ARTIGO: De Mississipi em chamas à eleição de Barack Obama

* Por Neide Fonseca

Era o verão de 1964. O garoto Obama contava com pouco mais de 02 anos de idade, quando mais de uma centena de estudantes negros e brancos voluntários do movimento pelos Direitos Civis deram início ao que ficou conhecido como o Verão da Liberdade. Tratava-se da campanha pelo direito de negros e negras ao voto e pela formação de um partido pela liberdade do Mississipi.

Objetivando manter a supremacia branca e impedir a obtenção dos negros de direitos como o do voto, a Ku Klux Klan, organização terrorista americana, agiu rapidamente, e três jovens do movimento foram barbaramente assassinados.

Mississipi ficou em chamas. A indignação tomou conta do mundo todo. Com isso o Presidente Lyndon Johnson foi levado a aprovar junto ao Congresso a Lei dos Direitos Civis, era 02 de julho de 1964. Em seu discurso Johnson disse que:

“Aqueles que antes eram iguais perante Deus
serão agora iguais nas seções eleitorais,
nas salas de aula, nas fábricas e nos hotéis,
nos restaurantes, cinemas e outros lugares
que prestem serviços ao público”.

Em 1965, passeatas e manifestações na cidade de Selma – Alabama, lideradas por Martin Luther King, depois de muita violência entre civis brancos locais, policiais e manifestantes negros, com várias pessoas feridas e outras mortas, levou novamente o presidente Lyndon Johnson a aprovar junto ao Congresso a Lei do Direito ao Voto.

Com esse conjunto de ações, muitos anos de luta do povo negro americano e muitas vidas ceifadas, 43 anos mais tarde o menino Obama, agora um homem chega à “Casa Branca” como o primeiro presidente negro da história dos Estados Unidos da América.

O povo americano fez a sua autocrítica, repensou o sonho americano e num gesto de grandeza admitiu que para ser de fato um exemplo de democracia, a integração racial é fundamental.

O sonho de Luther King de que um dia aquela nação se ergueria e viveria o verdadeiro significado de seus princípios constitucionais de liberdade, justiça e igualdade, e de que as pessoas nunca mais seriam julgadas pela cor de sua pele e sim pelo conteúdo de seu caráter, está em pleno andamento, ao menos nos Estados Unidos.

A liberdade soou na América para brancos e negros, foram 70% dos votos, em um país onde negros representam 12% da população.
Será fácil para Obama?

Não.
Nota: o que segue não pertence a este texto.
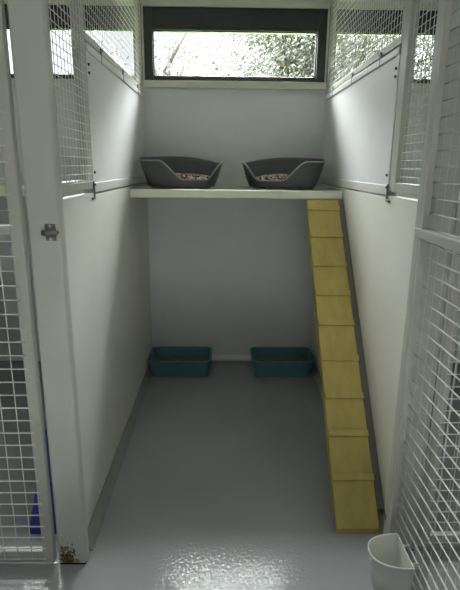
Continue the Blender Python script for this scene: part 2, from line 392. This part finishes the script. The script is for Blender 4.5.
# ================================================================ SHELVES
def shelf(label, x0, x1):
    xm = (x0 + x1) / 2
    t = thing('shelf', label, 'shelf', (xm, 3.16, 1.265))
    bx('board', (x0 - xm, 2.832 - 3.16, 0.0), (x1 - xm, 3.506 - 3.16, 0.042), SHELF, t, 0.002)
    bx('edge_strip', (x0 - xm, 2.818 - 3.16, -0.003), (x1 - xm, 2.832 - 3.16, 0.045), SHELF, t, 0.005)
    return t
shelf('cream shelf across the middle pen holding the two grey cat beds', -0.5965, 0.5965)
shelf('pale shelf in the neighbouring pen behind the left mesh door', -1.835, -0.644)
shelf('pale shelf in the right-hand pen, seen through the mesh bay', 0.644, 1.805)

# ================================================================ CAT BEDS
def smooth(a, b, x):
    t = max(0, min(1, (x - a) / (b - a))); return t * t * (3 - 2 * t)
def rim_h(x, y, s):
    """x,y local -1..1; s=+1: opening leans to +x"""
    u = x * s
    front = smooth(0.15, -0.45, y)                 # 1 at the front
    cut = smooth(-0.50, 0.10, u) * (1 - smooth(0.72, 0.99, u))
    hi = 0.156 + 0.026 * max(0.0, 1 - (u + 0.35) ** 2 / 1.5) * smooth(-0.2, 0.3, y) - 0.008 * smooth(0, 1, u)
    return hi - (hi - 0.050) * cut * front
def sup(th, a, b, e=2.7):
    c, s_ = math.cos(th), math.sin(th)
    return (a * math.copysign(abs(c) ** (2 / e), c), b * math.copysign(abs(s_) ** (2 / e), s_))
def cat_bed(label, loc, s):
    t = thing('cat_bed', label, 'cat bed', loc)
    n = 96; A, Bd = 0.252, 0.190; a, bd = 0.196, 0.146; Z0 = 0.012
    b = N(); rings = []
    K = 8
    def ring(k, inset):
        R = []
        for i in range(n):
            th = 2 * PI * i / n
            ux, uy = sup(th, 1, 1); h = rim_h(ux, uy, s)
            f = k / K; z = Z0 + (h - Z0) * f
            g = (z - Z0) / 0.16; g = g ** 0.85 if g > 0 else 0
            ax, ay = a + (A - a) * g - inset, bd + (Bd - bd) * g - inset
            x, y = sup(th, ax, ay)
            R.append(b.verts.new((x, y, z + (0.006 if inset and k == 0 else 0))))
        return R
    for k in range(K + 1): rings.append(ring(k, 0))
    for k in range(K, -1, -1): rings.append(ring(k, 0.007))
    for p, q in zip(rings, rings[1:]):
        for i in range(n):
            f = b.faces.new((p[i], p[(i + 1) % n], q[(i + 1) % n], q[i])); f.smooth = True
    b.faces.new(rings[0][::-1]); b.faces.new(rings[-1])
    bmesh.ops.recalc_face_normals(b, faces=b.faces[:])
    obj('shell', b, BED, t)
    # rolled lip
    b = N(); R = []
    for i in range(n):
        th = 2 * PI * i / n; ux, uy = sup(th, 1, 1); h = rim_h(ux, uy, s)
        g = ((h - Z0) / 0.16) ** 0.85; x, y = sup(th, a + (A - a) * g, bd + (Bd - bd) * g)
        R.append(Vector((x, y, h)))
    vr = []
    for i in range(n):
        d = (R[(i + 1) % n] - R[i - 1]).normalized(); o_ = Vector((d.y, -d.x, 0)).normalized(); up = o_.cross(d)
        vr.append([b.verts.new(R[i] + 0.0045 * math.cos(q) * o_ * 1.6 + 0.0045 * math.sin(q) * up) for q in [2 * PI * j / 8 for j in range(8)]])
    for i in range(n):
        for j in range(8):
            f = b.faces.new((vr[i][j], vr[(i + 1) % n][j], vr[(i + 1) % n][(j + 1) % 8], vr[i][(j + 1) % 8])); f.smooth = True
    bmesh.ops.recalc_face_normals(b, faces=b.faces[:])
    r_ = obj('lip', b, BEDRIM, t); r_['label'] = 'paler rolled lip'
    for fx, fy in ((-.14, -.10), (.14, -.10), (-.14, .10), (.14, .10)):
        b = N(); box(b, (fx - .03, fy - .018, 0), (fx + .03, fy + .018, 0.0125), 0.003); obj('foot', b, BED, t)
    return t
def blanket(label, loc, s):
    b = N(); n, K = 48, 10; A, Bd = 0.165, 0.115; rings = []
    rnd = random.Random(3 if s > 0 else 5)
    ph = [rnd.uniform(0, 6) for _ in range(4)]
    top = []
    for k in range(1, K + 1):
        f = k / K; R = []
        for i in range(n):
            th = 2 * PI * i / n; x, y = sup(th, A * f * (1 + .02 * math.sin(5 * th + ph[0])), Bd * f, 2.4)
            z = 0.052 * (1 - f ** 4) ** 0.5 + 0.006 * math.sin(30 * x + ph[1]) * math.sin(34 * y + ph[2]) * (1 - f * .6) if k < K else 0.006
            R.append(b.verts.new((x, y, max(z, 0.004))))
        rings.append(R)
    c = b.verts.new((0, 0, 0.052))
    for i in range(n): b.faces.new((c, rings[0][i], rings[0][(i + 1) % n]))
    for p, q in zip(rings, rings[1:]):
        for i in range(n): b.faces.new((p[i], q[i], q[(i + 1) % n], p[(i + 1) % n]))
    bt = [b.verts.new((v.co.x, v.co.y, 0.0)) for v in rings[-1]]
    for i in range(n): b.faces.new((rings[-1][i], bt[i], bt[(i + 1) % n], rings[-1][(i + 1) % n]))
    b.faces.new(bt[::-1])
    bmesh.ops.recalc_face_normals(b, faces=b.faces[:])
    for f in b.faces: f.smooth = True
    o = obj('blanket', b, FLEECE, None, loc); tag(o, label, 'blanket')
    return o
ZS = 1.309
cat_bed('dark grey plastic cat bed at the left end of the shelf', (-0.322, 3.07, ZS), 1)
cat_bed('dark grey plastic cat bed on the shelf above the yellow ramp', (0.283, 3.07, ZS), -1)
blanket('pink and black flecked fleece blanket inside the left cat bed', (-0.300, 3.06, ZS + 0.030), 1)
blanket('pink and black flecked fleece blanket inside the right cat bed', (0.262, 3.06, ZS + 0.030), -1)

# ================================================================ LITTER TRAYS
def rrect(x0, x1, y0, y1, r, k=5):
    P = []
    for cx, cy, a0 in ((x1 - r, y1 - r, 0), (x0 + r, y1 - r, PI / 2), (x0 + r, y0 + r, PI), (x1 - r, y0 + r, 1.5 * PI)):
        for i in range(k + 1): q = a0 + PI / 2 * i / k; P.append((cx + r * math.cos(q), cy + r * math.sin(q)))
    return P
def loft(b, rings, cap0=True, cap1=True):
    V = [[b.verts.new(p) for p in R] for R in rings]
    for p, q in zip(V, V[1:]):
        for i in range(len(p)):
            f = b.faces.new((p[i], p[(i + 1) % len(p)], q[(i + 1) % len(p)], q[i])); f.smooth = False
    if cap0: b.faces.new(V[0][::-1])
    if cap1: b.faces.new(V[-1])
    bmesh.ops.recalc_face_normals(b, faces=b.faces[:])
def R3(P, z): return [(x, y, z) for x, y in P]
def tray(label, loc):
    t = thing('litter_tray', label, 'litter tray', loc)
    b = N()
    loft(b, [R3(rrect(-.197, .197, -.115, .115, .03), 0.0), R3(rrect(-.212, .212, -.134, .134, .035), 0.118), R3(rrect(-.208, .208, -.130, .130, .032), 0.118),
             R3(rrect(-.194, .194, -.112, .112, .028), 0.006)])
    obj('basin', b, TEAL, t)
    b = N()
    loft(b, [R3(rrect(-.212, .212, -.134, .134, .035), 0.117), R3(rrect(-.222, .222, -.143, .143, .04), 0.114), R3(rrect(-.223, .223, -.144, .144, .04), 0.124), R3(rrect(-.220, .220, -.141, .141, .038), 0.130),
             R3(rrect(-.211, .211, -.133, .133, .034), 0.129), R3(rrect(-.208, .208, -.130, .130, .032), 0.117)], False, False)
    obj('rim', b, TEAL, t)
    return t
def litter(label, loc, seed):
    b = N(); rnd = random.Random(seed); nx, ny = 40, 24; V = []
    x0, x1, y0, y1 = -.193, .193, -.111, .111
    ph = [rnd.uniform(0, 6) for _ in range(4)]
    for j in range(ny + 1):
        for i in range(nx + 1):
            u_, v_ = 2 * i / nx - 1, 2 * j / ny - 1; k_ = 1 - 0.09 * abs(u_ * v_) ** 6; x = x1 * u_ * k_; y = y1 * v_ * k_
            e = min(1, min(i, nx - i, j, ny - j) / 3)
            z = 0.050 + e * (0.006 * math.sin(14 * x + ph[0]) + 0.006 * math.sin(22 * y + ph[1]) + rnd.uniform(-.0025, .0025))
            V.append(b.verts.new((x, y, z)))
    W = nx + 1
    for j in range(ny):
        for i in range(nx): b.faces.new((V[j * W + i], V[j * W + i + 1], V[(j + 1) * W + i + 1], V[(j + 1) * W + i]))
    ring = [V[i] for i in range(nx)] + [V[j * W + nx] for j in range(ny)] + [V[ny * W + i] for i in range(nx, 0, -1)] + [V[j * W] for j in range(ny, 0, -1)]
    bt = [b.verts.new((v.co.x, v.co.y, 0.0)) for v in ring]
    for i in range(len(ring)): b.faces.new((ring[i], bt[i], bt[(i + 1) % len(ring)], ring[(i + 1) % len(ring)]))
    b.faces.new(bt[::-1]); bmesh.ops.recalc_face_normals(b, faces=b.faces[:])
    o = obj('litter', b, LITTER, None, loc); tag(o, label, 'cat litter', None, 'stuff'); return o
tray('teal plastic litter tray on the floor in the left back corner', (-0.370, 3.336, 0))
tray('teal plastic litter tray on the floor beside the yellow ramp', (0.353, 3.336, 0))
litter('brown litter in the teal tray in the left back corner', (-0.370, 3.336, 0.0065), 1)
litter('brown litter in the teal tray beside the yellow ramp', (0.353, 3.336, 0.0065), 2)

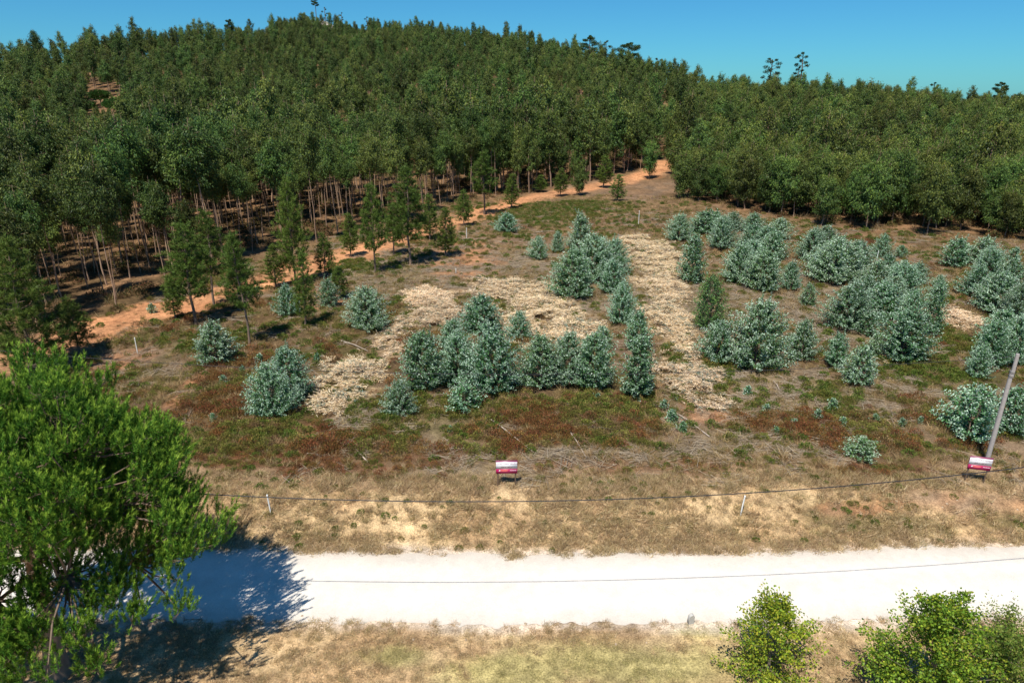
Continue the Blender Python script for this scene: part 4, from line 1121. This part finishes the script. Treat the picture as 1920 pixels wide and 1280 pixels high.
# ------------------------------------------------------------------ leafy shrubs bottom right
def broad_shrub(seed, h, w, nbr, nleaf, pal, ls, lead=0.0, cb=.12):
    g = np.random.default_rng(seed); tm, cm = MB(), MB()
    tube(tm, [[0, 0, -.1], [.05, 0, h * .3], [0, .05, h * .7], [.05, 0, h * .96]], [.07, .055, .03, .01], 6, (.20, .16, .12))
    E, S0 = [], []
    for b in range(nbr):
        q = (b + g.uniform()) / nbr; a = b * 2.4 + g.normal(0, .4)
        r = w / 2 * (np.interp(q, [0, .25, .5, .62, .85, 1], [.8, 1.0, .9, .5 if lead else .8, .34 if lead else .5, .08])) * g.uniform(.7, 1.15)
        zt = h * (cb + (1 - cb) * q)
        p0 = np.array([0, 0, max(.1, zt - .45 * r)]); e = np.array([math.cos(a) * r, math.sin(a) * r, zt])
        tube(tm, [p0, (p0 + e) / 2 - [0, 0, .05], e], [.022, .014, .005], 3, (.19, .15, .11))
        E.append(e); S0.append(p0)
    E, S0 = np.array(E), np.array(S0)
    bi = g.integers(0, nbr, nleaf); s = g.uniform(.3, 1.05, nleaf)
    cl = g.normal(0, .24, (nbr * 4, 3))
    C = S0[bi] + (E - S0)[bi] * s[:, None] + cl[bi * 4 + g.integers(0, 4, nleaf)] + g.normal(0, .085, (nleaf, 3))
    out = unit(C * [1, 1, .3])
    A = out * .6 + rand_dir(nleaf, g) * .7 + [0, 0, -.1]
    leaves(cm, C, A, rand_dir(nleaf, g) + np.cross(A, [0, 0, 1]), ls * g.uniform(.6, 1.3, nleaf), ls * .78 * g.uniform(.7, 1.2, nleaf), pick(pal, nleaf, g, .2), 0, .1)
    return tm.mesh('shrub_stem', M_BARK, True), cm.mesh('shrub_foliage', M_BROAD)
YG = [(.30, .38, .03), (.19, .29, .028), (.32, .38, .035), (.12, .21, .025), (.38, .37, .04)]
MG = [(.16, .29, .028), (.22, .34, .032), (.11, .22, .022), (.32, .37, .04), (.08, .16, .02)]
DG = [(.13, .20, .03), (.18, .24, .04), (.09, .15, .025), (.25, .27, .06)]
for x_, y_, a, lab in [
    (9.35, 19.35, (1, 3.35, 3.3, 38, 9000, YG, .098, 1), 'small yellow-green leafy tree standing left of the big shrub below the road'),
    (14.0, 17.6, (2, 4.6, 4.2, 50, 20000, MG, .098, 0), 'big bright green leafy shrub below the road at the right'),
    (16.1, 17.4, (3, 3.6, 3.2, 40, 11000, DG, .09, 0), 'darker olive shrub right of the big bright one'),
    (18.3, 20.2, (4, 1.9, 2.6, 34, 3600, DG, .08, 0), 'low dull green bush at the road edge in the lower right corner'),
    (12.2, 16.4, (5, 1.6, 2.0, 26, 2200, MG, .09, 0), 'low green growth at the foot of the big bright shrub')]:
    tm_, cm_ = broad_shrub(*a)
    t = thing('leafy_shrub', lab, 'shrub', (x_, y_, float(H(x_, y_))), random.uniform(0, 6.28), None, 'leafy shrubs below the road')
    obj('stem', tm_, t); obj('foliage', cm_, t)

# ------------------------------------------------------------------ signs
M_WHITE = plain_mat('white_print', (.80, .80, .82), .45, .05)
M_MAG = plain_mat('magenta_print', (.42, .012, .10), .45, .08)
M_MAGTOP = plain_mat('plum_edge', (.22, .05, .10), .5, .1)
M_PINK = plain_mat('coral_print', (.75, .16, .14), .45, .1)
M_INK = plain_mat('dark_red_ink', (.16, .02, .06), .5, .05)
M_WOOD = plain_mat('weathered_wood', (.13, .085, .055), .85, .4, 12)
M_WPOST = plain_mat('white_paint', (.82, .82, .78), .5, .08, 15)
M_CONC = plain_mat('concrete', (.46, .44, .40), .9, .25, 14)
M_CABLE = plain_mat('black_cable', (.018, .018, .02), .5, .1)
M_GPOLE = plain_mat('grey_timber', (.34, .31, .29), .85, .3, 9)
M_BLUE = plain_mat('blue_print', (.04, .12, .34), .4, .1)
M_PBLUE = plain_mat('pale_blue_print', (.22, .34, .52), .4, .1)

def text_part(body, size, loc, mat, parent, name='lettering'):
    cu = bpy.data.curves.new('text', 'FONT'); cu.body = body; cu.size = size; cu.align_x = 'CENTER'; cu.align_y = 'CENTER'; cu.offset = .0008
    to = bpy.data.objects.new('text', cu); COL.objects.link(to)
    bpy.context.view_layer.update()
    me = bpy.data.meshes.new_from_object(to.evaluated_get(bpy.context.evaluated_depsgraph_get()))
    bpy.data.objects.remove(to)
    me.materials.clear(); me.materials.append(mat)
    o = obj(name, me, parent, loc, (math.pi / 2, 0, 0)); return o

def board(name, c, s, mat, parent, bev=.004):
    m = MB(); box(m, c, s); me = m.mesh(name, mat); return obj(name, me, parent)

def sale_sign(px, py, rz, tilt, label):
    p = ground(px, py)
    t = thing('sale_sign', label, 'sign', (p[0], p[1], p[2]), rz, None, 'sale signs at the field front', tilt)
    W, Hb, z0 = 1.10, .74, .74
    for s in (-1, 1):
        m = MB(); tube(m, [[s * .45, .05, -.15], [s * .45, .05, z0 + Hb - .04]], [.034, .034], 8, (1, 1, 1), 0, True); obj('post', m.mesh('post', M_WOOD, True), t)
    panel = board('panel', (0, 0, z0 + Hb / 2), (W, .03, Hb), M_MAGTOP, t)
    board('white_field', (0, -.0185, z0 + .46), (W - .02, .006, .38), M_WHITE, panel)
    board('magenta_field', (0, -.0185, z0 + .135), (W - .02, .006, .262), M_MAG, panel)
    text_part('LOTES PARA VENDA', .122, (0, -.0235, z0 + .55), M_INK, panel)
    text_part('\u00c1REA \u00b1 1.000 m\u00b2', .082, (0, -.0235, z0 + .37), M_INK, panel)
    # arrow like logo with a white mark
    m = MB()
    m.add([[-.36, 0, .0], [-.30, 0, .045], [.02, 0, .05], [.10, 0, .03], [.05, 0, -.02], [-.05, 0, -.045], [-.32, 0, -.03]], [[0, 6, 5, 4, 3, 2, 1]], (1, 1, 1))
    obj('logo', m.mesh('logo', M_PINK), panel, (0, -.0235, z0 + .17))
    m = MB(); m.add([[-.41, 0, -.03], [-.33, 0, -.03], [-.33, 0, .035], [-.36, 0, .06]], [[0, 1, 2, 3]], (1, 1, 1)); obj('logo_mark', m.mesh('logo_mark', M_WHITE), panel, (0, -.0245, z0 + .17))
    m = MB()
    for k in range(9):
        m.add(np.array([[0, 0, -.02], [.022, 0, -.02], [.022, 0, .02], [0, 0, .02]]) + [.17 + .034 * k + (.012 if k > 2 else 0) + (.012 if k > 5 else 0), 0, 0], [[0, 1, 2, 3]], (1, 1, 1))
    obj('number_line', m.mesh('number_line', M_WHITE), panel, (0, -.0235, z0 + .18))
sale_sign(950, 911, math.radians(1), (math.radians(-2), 0), 'white and magenta lots for sale sign at the middle of the field front')
sale_sign(1827, 904, math.radians(-9), (math.radians(-2), math.radians(3)), 'white and magenta sale sign at the right, in front of the wooden pole')

# ------------------------------------------------------------------ wooden pole and wires
p = ground(1848, 872)
top_t = (CAM_H - p[2])
rt_ = ray(1907, 663)
k_ = p[1] / rt_[1]; topz = CAM_H + k_ * rt_[2]; topx = k_ * rt_[0]
t = thing('utility_pole', 'leaning grey wooden pole behind the right sale sign', 'pole', p)
hgt = topz - p[2]; lean = topx - p[0]
m = MB(); tube(m, [[0, 0, -.4], [lean * .3, 0, hgt * .33], [lean * .62, 0, hgt * .66], [lean * .86, 0, hgt * .86]], [.125, .118, .108, .10], 10, (1, 1, 1)); obj('shaft', m.mesh('shaft', M_GPOLE, True), t)
m = MB(); tube(m, [[lean * .84 + .03, -.02, hgt * .80], [lean + .03, -.02, hgt]], [.095, .09], 10, (1, 1, 1), 0, True); obj('splice_top', m.mesh('splice_top', M_GPOLE, True), t)
m = MB()
for f in (.81, .845): tube(m, [[lean * f + .015, 0, hgt * f - .02], [lean * f + .02, 0, hgt * f + .02]], [.155, .155], 10, (1, 1, 1))
obj('strap', m.mesh('strap', plain_mat('steel_band', (.3, .3, .3), .4, .1, 20, 1.0), True), t)
ptop = np.array([topx + .03, p[1], topz - .15])
def wire(name, pts, r, label, seg=60):
    pts = np.array(pts); tt = np.linspace(0, 1, seg)
    # catenary like parabola through three points
    ys_ = np.stack([np.polyval(np.polyfit(pts[:, 0], pts[:, j], 2), pts[0, 0] + (pts[-1, 0] - pts[0, 0]) * tt) for j in range(3)], 1)
    ys_[:, 0] = pts[0, 0] + (pts[-1, 0] - pts[0, 0]) * tt
    m = MB(); tube(m, ys_, np.full(seg, r), 6, (1, 1, 1)); tag(obj(name, m.mesh(name, M_CABLE, True)), label, 'cable')
def on_ray(px, py, y): r = ray(px, py); return np.array([0, 0, CAM_H]) + r * (y / r[1])
# overhead cable above the road edge: solved from its line against the bank and its shadow on the road
a, b, c = on_ray(385, 926, 21.3), on_ray(900, 940, 21.4), on_ray(1910, 877, 22.2)
def extend(a, b, c, x0, x1):
    P_ = np.array([a, b, c]); out = []
    for x_ in (x0, (x0 + x1) / 2, x1): out.append([x_, np.polyval(np.polyfit(P_[:, 0], P_[:, 1], 2), x_), np.polyval(np.polyfit(P_[:, 0], P_[:, 2], 2), x_)])
    return out
wire('overhead_cable', extend(a, b, c, -34, 40), .018, 'thick black overhead cable hanging across the front between road and signs')
lft, mid = on_ray(197, 673, 34.6), on_ray(980, 702, 34.2)
wire('thin_wire', extend(lft, mid, ptop, -48, float(ptop[0])), .012, 'thin wire from the wooden pole top across the saplings')

# ------------------------------------------------------------------ white boundary posts and road markers
for px, py, h, lx, lab in [(508, 962, 1.05, -.06, 'white post on the bank in the left half, touching the cable line'), (1388, 966, 1.12, .10, 'white post on the bank in the right half, leaning right'),
                       (258, 662, 1.25, 0, 'white post standing in the dry grass at the far left of the field'), (875, 448, 1.4, 0, 'white post at the field top beside the orange track'),
                       (1197, 421, 1.9, .02, 'tall white post at the field top left of the right plantation'), (1643, 492, 1.3, .02, 'white post among the saplings at the back of the right plantation'),
                       (855, 512, .5, 0, 'short white stake in the bare ground above the upper brush heap')]:
    p = ground(px, py)
    m = MB(); tube(m, [[0, 0, -.15], [lx * .5, 0, h * .5], [lx, 0, h - .05]], [.034, .034, .034], 8, (1, 1, 1), 0, True)
    t = thing('boundary_post', lab, 'post', p, 0, None, 'white boundary posts')
    obj('shaft', m.mesh('shaft', M_WPOST, True), t)
    m = MB(); tube(m, [[lx, 0, h - .06], [lx, 0, h - .005], [lx, 0, h + .02]], [.04, .042, .024], 8, (1, 1, 1), 0, True); obj('cap', m.mesh('cap', M_WPOST, True), t)
for px, py, lab in [(339, 1167, 'short concrete marker stone in the pine shadow at the road edge'), (1294, 1167, 'short pale concrete marker stone at the sunny lower road edge')]:
    p = ground(px, py)
    m = MB()
    prof = [(-.11, -.1), (.11, -.1), (.11, .34), (.085, .41), (.03, .45), (-.03, .45), (-.085, .41), (-.11, .34)]
    n = len(prof); Vv = [[q[0], -.08, q[1]] for q in prof] + [[q[0], .08, q[1]] for q in prof]
    m.add(Vv, [[i, (i + 1) % n, (i + 1) % n + n, i + n] for i in range(n)], (1, 1, 1)); m.add(Vv, [list(range(n))[::-1], list(range(n, 2 * n))], (1, 1, 1))
    tag(obj('marker_stone', m.mesh('marker_stone', M_CONC), None, p, (math.radians(4), math.radians(3), .2)), lab, 'marker stone', 'marker stones at the lower road edge')
# folded blue and white board on the ground by the trunk
p = ground(124, 1179)
t = thing('folded_board', 'blue and white folded board lying on the ground by the pine trunk', 'board', (p[0], p[1], p[2] + .08), math.radians(12), None, None, (math.radians(14), 0))
for k, (c, s, mt) in enumerate([(-.30, .22, M_WHITE), (-.03, .28, M_BLUE), (.27, .24, M_PBLUE)]):
    b_ = board('panel', (0, 0, 0), (s, .46, .012), mt, t); b_.location = (c, 0, .02 * (k % 2)); b_.rotation_euler = (0, math.radians((-9, 8, -7)[k]), 0)
    if k == 0: board('dark_mark', (0, -.06, .009), (.12, .14, .004), M_BLUE, b_)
Não será fácil. Os problemas econômicos, sociais, raciais, não serão solucionados em um passe de mágica somente porque Obama foi eleito. Ainda restam muitos racistas tanto lá como em outras partes do mundo, além disso o capitalismo respira e se prepara para um novo ciclo de opressão.

Contudo, a eleição de Obama representa um grito de alerta de que não se agüenta mais conviver com governos sob o signo do terror; conviver com estruturas racistas, xenofóbicas, sexistas. É hora da mudança.

A esperança mais uma vez venceu o medo. A esperança venceu a barreira racial. E eu estou imensamente feliz de poder viver esse momento histórico de libertação das amarras provocadas pelo racismo.

O processo de luta pela igualdade continua. A vitória de Obama, orgulho para todas as pessoas anti-racistas, nos dá força para continuar, pois mostra que estamos nos caminho certo. As energias cósmicas conspiram a favor da liberdade e da igualdade.

O sonho de King se fez realidade. De Mississipi em chamas, naquele verão sufocante, à eleição de Obama, representando um outono de liberdade e igualdade (nos EUA é outono), fica a mensagem para que continuemos a sonhar e a agir.

Quem sabe o Brasil que já elegeu um retirante nordestino, um dia, resgatando-se de ter sido a última nação do mundo a abolir o processo escravagista, também derrube as muralhas do racismo e eleja uma mulher negra ou um homem negro para a presidência da República.
Vale a pena sonhar. Vale a pena acreditar! Vale a pena lutar!

*Neide Aparecida Fonseca é especialista em Direito Constitucional e Político e diretora da Contraf-CUT.